The UKACM 2025 School will focus on Advanced Computational Methods in Engineering, including fluid mechanics, coupled multi-physics problems and data-driven methods.
Angela Busse is Professor of Numerical Fluid Dynamics in the Institute of Fluid Dynamics and Technical Acoustics at the Technical University Berlin. Focus of her research is the investigation of problems in fluid dynamics using numerical, experimental, and analytical methods. In her scientific career to date, she has investigated a wide range of flows that occur in technical applications and in the natural environment. This includes wall-bounded turbulent flows with focus on flows over complex surfaces, such as rough and superhydrophobic surfaces, wind-plant interaction, the fundamental properties of Navier-Stokes and magnetohydrodynamic turbulence, flow past bluff bodies, and two-phase flows. Furthermore, she pursues the development of numerical methods and models for computational fluid dynamics in the context of high-performance computing, and the development of experimental methods in interdisciplinary applications of fluid dynamics.
Topic: From surface scan to the equivalent sand grain roughness – using DNS as a tool to study the fluid dynamic properties of rough surfaces
Roughness is encountered in many different contexts in engineering and geophysics. This is because of the many different processes that can cause roughness, for example, fouling, erosion, or imperfections in the manufacturing. While obtaining high resolution surface scans has become a matter of routine with modern measurement equipment, to date, there is no simple way to accurately predict the fluid dynamic properties of a surface solely based on its topography. Therefore, experiments or high-resolution simulations are required to obtain key parameters that capture fluid dynamic roughness effects such as the equivalent sand grain roughness.

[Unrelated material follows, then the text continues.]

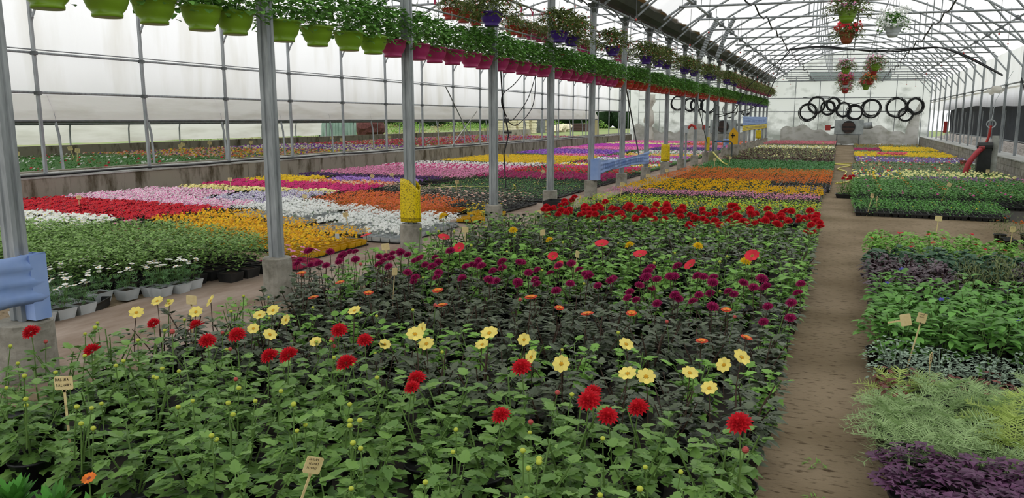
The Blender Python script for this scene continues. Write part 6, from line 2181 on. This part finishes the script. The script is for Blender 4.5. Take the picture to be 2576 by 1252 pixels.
# ------------------------------------------------------------------ neighbouring tunnel seen under the side film
XN, XF, ZG = -15.0, -24.0, 0.40
def rib_path(side=1):
    P = []
    xc = (XN + XF) / 2
    a = (XN - XF) / 2
    for i in range(25):
        t = PI * i / 24
        P.append((xc + a * math.cos(t) * (1 + 0.0 * i), 0, ZG + 3.3 * (math.sin(t) ** 0.62)))
    return P
RP = rib_path()
rm = MB(); rm.tube(RP, 0.028, 6); RIB = rm.mesh('rib', M['galv'], True)
for k in range(19):
    y = 6.5 + 2.35 * k
    tag(put('tunnel_rib', RIB, None, (0, y, 0)), f'curved steel rib of the neighbouring tunnel, {nth(k + 1)} along', 'rib', 'ribs of the neighbouring tunnel')
def tunnel_film(name, i0, i1, y0, y1, mat):
    vs, fs = [], []
    ny = int((y1 - y0) / 0.59) + 1
    pts = RP[i0:i1 + 1]
    for i in range(ny + 1):
        y = y0 + (y1 - y0) * i / ny
        w = 0.03 * abs(math.sin((y - 6.5) / 2.35 * PI))
        for x, _, z in pts:
            cx_ = (XN + XF) / 2
            vs.append((cx_ + (x - cx_) * (1.006 - w * 0.1), y, z + 0.03 - w))
    k = len(pts)
    for i in range(ny):
        for j in range(k - 1):
            a = i * k + j
            fs.append((a, a + 1, a + k + 1, a + k))
    mb = MB(); mb.add(vs, fs)
    return tag(mb.build(name, mat, smooth=True), '', '')
def idx_at(z, near=True):
    rng = range(0, 13) if near else range(24, 11, -1)
    for i in rng:
        if RP[i][2] >= z:
            return i
# trimmed lower edges: insert exact points
def refine():
    out = []
    for i in range(len(RP) - 1):
        a, b = Vector(RP[i]), Vector(RP[i + 1])
        for q in range(8):
            out.append(tuple(a.lerp(b, q / 8)))
    out.append(RP[-1])
    return out
RP = refine()
n_ = next(i for i, p in enumerate(RP) if p[2] > 1.62)
f_ = max(i for i, p in enumerate(RP) if p[2] > 1.50)
o = tunnel_film('tunnel_film', n_, f_, 5.0, 50.0, film('tunnel_cover_film', 'fbf9f5', 0.3, 'd2cdc0', (0.4, 0.5, 3.0), 0.5, 0.85))
tag(o, 'weathered off-white film over the neighbouring tunnel, hemmed above the plants', 'plastic sheet')
lowr = [i for i, p in enumerate(RP) if i >= f_ and p[2] > ZG + 0.45]
o = tunnel_film('tunnel_side_film', f_, lowr[-1], 5.0, 32.0, M['film_old'])
tag(o, 'lower weathered side film on the far side of the neighbouring tunnel', 'plastic sheet')
for x, z, l in ((RP[n_][0], RP[n_][2], 'dark hem tube along the near side of the neighbouring tunnel film'), (RP[f_][0], RP[f_][2], 'hem tube along the far side of the neighbouring tunnel film')):
    mb = MB(); mb.tube([(x, 5, z), (x, 50, z)], 0.035, 6)
    tag(mb.build('hem_tube', M['galv_dark'], smooth=True), l, 'pipe')
mb = MB(); mb.box(XF - 0.15, XF + 0.1, 5, 60, 0.38, ZG + 0.42); 
struct('wall_tunnel_base', mb, M['concrete_old'], 'low concrete wall on the far side of the neighbouring tunnel')
mb = MB(); mb.box(-14.95, -14.75, 5, 56, 0.30, 0.66)
struct('wall_gutter_ledge', mb, M['concrete_old'], 'concrete ledge between the two greenhouses')
# end sheet of the tunnel
mb = MB()  # dark sheets added under the beds; their colour stands for shade in plant gaps
E_ = [p for p in RP if p[0] > -15.75]
vs = [(p[0], 50.0, p[2]) for p in E_] + [(p[0], 50.0, ZG) for p in E_]
k = len(E_)
mb.add(vs, [(i, i + 1, k + i + 1, k + i) for i in range(k - 1)])
tag(mb.build('tunnel_end_sheet', film('yellowed_film', 'cfc49a', 0.4, 'a89a66', (1, 1, 1), .4, .7)), 'yellowed plastic sheet at the end of the neighbouring tunnel', 'plastic sheet')
# beds in the tunnel
for (y0, y1, lab, bl, lm, nm, nb) in [
    (6, 18, 'green bed with few white and red flowers inside the neighbouring tunnel', [(C_WHITE, 1), (C_RED2, .4)], LM('tunnel_green', '4f8a3c', var=.35), 'green', 7),
    (18.2, 24, 'mixed pale and orange bed inside the neighbouring tunnel', [(C_CORAL, 1), (C_PEACH, 1), (C_YEL, .7), (C_PURP, .3)], G_MID, 'mixed', 50),
    (24.2, 29, 'purple and white bed inside the neighbouring tunnel', [(C_VIOL, 1), (C_PURP, .4), (C_CREAM, .8), (C_WHITE, .6)], G_MID, 'violet', 90),
    (29.2, 37, 'red-flecked green and cerise bed inside the neighbouring tunnel', [(C_CORAL, 1), (C_CERISE, 1), (C_WHITE, .2)], G_MID, 'pink', 45),
    (37.2, 49, 'lilac, white and red bed at the end of the neighbouring tunnel', [(C_RED2, 1), (C_LILAC, .7), (C_PEACH, .7)], G_MID, 'red', 80)]:
    bed(nm + '_bedding_plants', lab, -15.5, XF + 0.5, y0, y1, 0.17, lm, bl, 90, nb, R=0.04, z0=ZG, LL=0.08, LW=0.035)
rt = random.Random(41)
for k in range(22):
    label(-15.9 - rt.uniform(0, 6.5), 10.5 + k * 1.45 + rt.uniform(-.5, .5), ZG + 0.36, f'pale name tag among the plants of the neighbouring tunnel, {nth(k + 1)} from its near end', 0.5, rt.uniform(-.4, .4), 0, k, 1.7)
# cream stacks, brown stack and other things outside
M['cream_slab'] = hard('cream_slabs', 'ddd6b8', 0.7, 0, 'c3b994', 8, 3)
ct = 0
for s_, (x, y) in enumerate([(-26.0, 59.8), (-26.0, 61.4), (-26.1, 63.0), (-26.0, 64.6), (-26.2, 69.6)]):
    for q in range(11):
        mb = MB(); mb.box(-0.62, 0.62, -0.62, 0.62, 0, 0.11); mb.box(-0.6, 0.6, -0.6, 0.6, 0.11, 0.13)
        o = mb.build('cream_pallet', M['cream_slab'])
        o.location = (x + rt.uniform(-.06, .06), y + rt.uniform(-.05, .05), ZG + 0.14 * q)
        o.rotation_euler = (0, 0, rt.uniform(-.05, .05))
        tag(o, f'cream slatted pallet outside, {nth(q + 1)} from the ground in the {nth(s_ + 1)} stack', 'pallet', 'stacked cream pallets')
for q in range(12):
    mb = MB(); mb.box(-0.55, 0.55, -0.5, 0.5, 0, 0.1)
    o = mb.build('cream_pallet', M['cream_slab'])
    o.location = (-26.0 + rt.uniform(-.2, .2), 71.4 + q * 0.36, ZG + 0.24 + 0.05 * (q % 5))
    o.rotation_euler = (0.5 + rt.uniform(-.15, .15), 0, rt.uniform(-.2, .2))
    tag(o, f'tilted cream pallet in the tumbled heap outside, {nth(q + 1)} from its near end', 'pallet', 'tumbled cream pallets')
for q in range(7):
    mb = MB(); mb.box(-0.8, 0.8, -1.0, 1.0, 0, 0.1)
    o = mb.build('brown_crate', hard('brown_plastic', '54403a', 0.7) if 'brown_plastic' not in bpy.data.materials else bpy.data.materials['brown_plastic'])
    o.location = (-25.2, 77.5 + rt.uniform(-.1, .1), ZG + 0.115 * q)
    tag(o, f'flat dark brown crate outside, {nth(q + 1)} from the ground of the dark stack', 'crate', 'stack of brown crates')
mb = MB(); mb.box(-0.9, 0.9, -0.6, 0.6, 0, 1.4)
tag(mb.build('dark_cabinet', M['galv_dark'], loc=(-26.5, 67.2, ZG)), 'dark grey cabinet standing between the cream pallet stacks', 'cabinet')
mb = MB()  # dark sheets added under the beds; their colour stands for shade in plant gaps
for q in range(12):
    mb.box(-0.06, 0.06, q * 0.28, q * 0.28 + 0.22, 0, 2.3)
mb.box(-0.04, 0.04, 0, 3.4, 0, 2.25)
tag(mb.build('green_shed', hard('mint_sheet', '9db8aa', 0.6, 0, '84a092', 2, 3), loc=(-26.0, 34.5, ZG)), 'mint green ribbed shed wall outside the neighbouring tunnel', 'shed')
mb = MB(); mb.ball((0, 0, 0.75), 0.9, 0, 16, 10, 0.85)
r = random.Random(3)
for i, v in enumerate(mb.v):
    mb.v[i] = (v[0] * (1 + r.uniform(-.08, .08)), v[1] * (1 + r.uniform(-.08, .08)), max(0, v[2] * (1 + r.uniform(-.05, .05))))
tag(mb.build('brown_shrub', hard('brown_brush', '6a3f3a', 0.95, 0, '4b2c28', 12, 4, bump=1.0), loc=(-26.0, 39.4, ZG)), 'round reddish brown bundle outside next to the mint green shed', 'bundle')
mb = MB(); mb.ball((0, 0, 0.75), 0.8, 0, 14, 8, 1.0)
tag(mb.build('grey_bundle', M['concrete'], loc=(-27.4, 41.6, ZG)), 'grey rounded bundle behind the reddish brown one', 'bundle')

# weeds, bushes and hedge outside
def clump(seed, mat, R, h, n, LL):
    r = random.Random(seed)
    mb = MB()
    for k in range(n):
        a, q = r.uniform(0, 6.28), math.sqrt(r.random())
        z = h * (1 - 0.7 * q * q) * r.random() ** 0.5
        d = rdir(r, r.uniform(0, 6.28), r.uniform(-.1, 1.2))
        leaf(mb, (R * q * math.cos(a), R * q * math.sin(a), z), d, (0, 0, 1), LL * r.uniform(.6, 1.3), LL * 0.35, 'low', 0, 0.3)
    if h > 3:
        mb.ball((0, 0, h * 0.42), R * 0.8, 0, 12, 8, h * 0.5 / (R * 0.8))
    return mb.mesh('foliage', mat)
CLG = [clump(s, LM('meadow_leaf', '7ba344', var=.35), 1.3, 0.9, 420, 0.2) for s in range(3)] + [clump(9, LM('dry_leaf', 'a39a6a', var=.3), 1.3, 0.6, 300, 0.22)]
TRE = [clump(20 + s, LM('hedge_leaf', '2f4a2a', var=.4), 2.6, 5.0, 1500, 0.4) for s in range(2)]
rg = random.Random(12)
for k in range(95):
    x, y = -27.0 - rg.random() ** 1.4 * 34, 30 + rg.random() * 66
    if x > -29 and 32 < y < 84:
        x -= 4
    near = 'near the pallets' if y < 60 else 'in the open meadow'
    tag(put('meadow_bush', rg.choice(CLG), None, (x, y, ZG - .05), (0, 0, rg.uniform(0, 6)), rg.uniform(.7, 1.4)), f'low green weed bush outside {near}, {nth(k + 1)} of many', 'bush', 'meadow weeds')
for k in range(16):
    y = 34 + k * 5.2
    tag(put('hedge_tree', TRE[k % 2], None, (-66 + rg.uniform(-2, 2), y * 1.35, ZG - .1), (0, 0, rg.uniform(0, 6)), rg.uniform(1.1, 1.5)), f'dark green tree of the hedge beyond the meadow, {nth(k + 1)} along', 'tree', 'dark hedge trees')
for k in range(14):
    tag(put('hedge_tree', TRE[k % 2], None, (-56 + k * 3.6, 104 + rg.uniform(-2, 2), ZG - .1), (0, 0, rg.uniform(0, 6)), rg.uniform(1.0, 1.4)), f'dark hedge tree behind the end of the meadow, {nth(k + 1)} across', 'tree', 'dark hedge trees behind')

for o_ in [o for o in bpy.data.objects if o.name.startswith('hanging_pot')]:
    h_ = [c for c in o_.children if c.name.startswith('hanger')][0]
    h_.scale = (1, 1, (4.11 - o_.location.z) / (0.85 * o_.scale[0]))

In this lecture, we will cover the practical aspects of using direct numerical simulations as a numerical wind tunnel to investigate the fluid dynamic properties of a given surface topography, e.g., based on a surface scan. First, an introduction to the topographical characterisation of rough surfaces will be given and then key considerations in the simulation design will be explained using examples. Finally, we will discuss how we can use methods from tribology to generate realistic surfaces that allow us to explore the fluid dynamic effects of key topographical parameters in a systematic manner.
Tim Hageman is a departmental lecturer and an 1851 research fellow in at the University of Oxford, working on developing novel finite element schemes for a wide range of multi-physics and multi-scale problems (including hydraulic fracturing processes within ice sheets, hydrogen embrittlement and failure of metals, and corrosion processes). Prior to this, he was a research associate at Imperial College London performing research related to similar topics. Tim obtained his PhD at the university of Sheffield under the supervision of prof. René de Borst, developing multi-scale models for poroelasticity. His PhD thesis has earned the UKACM 2022 Roger Owen prize for best thesis in the area of computational mechanics in the UK, and the ECCOMAS PhD award for one of the two best theses related to computational modelling in Europe.
Course Description
Abstract: Stability issues and the methods to prevent them from occurring within specific fields are well-known, e.g. mesh locking in solid mechanics and inf-sup/checkerboarding type instabilities in fluid mechanics. While preventing these issues when considering multi-physical systems is also paramount, the coupling between different fields also introduces new modelling choices, which can result in instabilities themselves. Here, we will discuss considerations to make when you have a well-working simulation for a single type of physics, and want to expand this to include additional mechanisms. Through some examples (chemical diffusion within solids, fluid flow through porous materials, and electric-field driven diffusion in fluids), these modelling choices will be explained, parallels between other applications will be considered, and their impact on the overall efficiency, accuracy, and stability of the model will be discussed.
Burgiede Liu is Granta Design Assistant Professor at the University of Cambridge. He received his Ph.D. in Engineering at University of Cambridge in 2019. He was a postdoc in Department of Mechanical and Process Engineering at ETH Zürich (2019) and a postdoctoral fellow in Mechanical and Civil Engineering at California Institute of Technology (2019-2021).
Mechanics and materials are gradually becoming data-rich due to rapid advances in experimental science and high-performance multiscale computing. There has been a growing interest in the field of solid mechanics for developing data-driven and learning-based methods to characterize, understand, model, and design material/structural systems. With data-driven approaches, it is possible to remove/relax the need for ad hoc constitutive models for describing the material behavior, to achieve fast multi-scale computation for structures as well as to generate optimal designs. This module will introduce a wide spectrum of operator learning based methods that have been developed and used in mechanics and materials, with an emphasis on developing a working understanding of how to apply these methods in practice.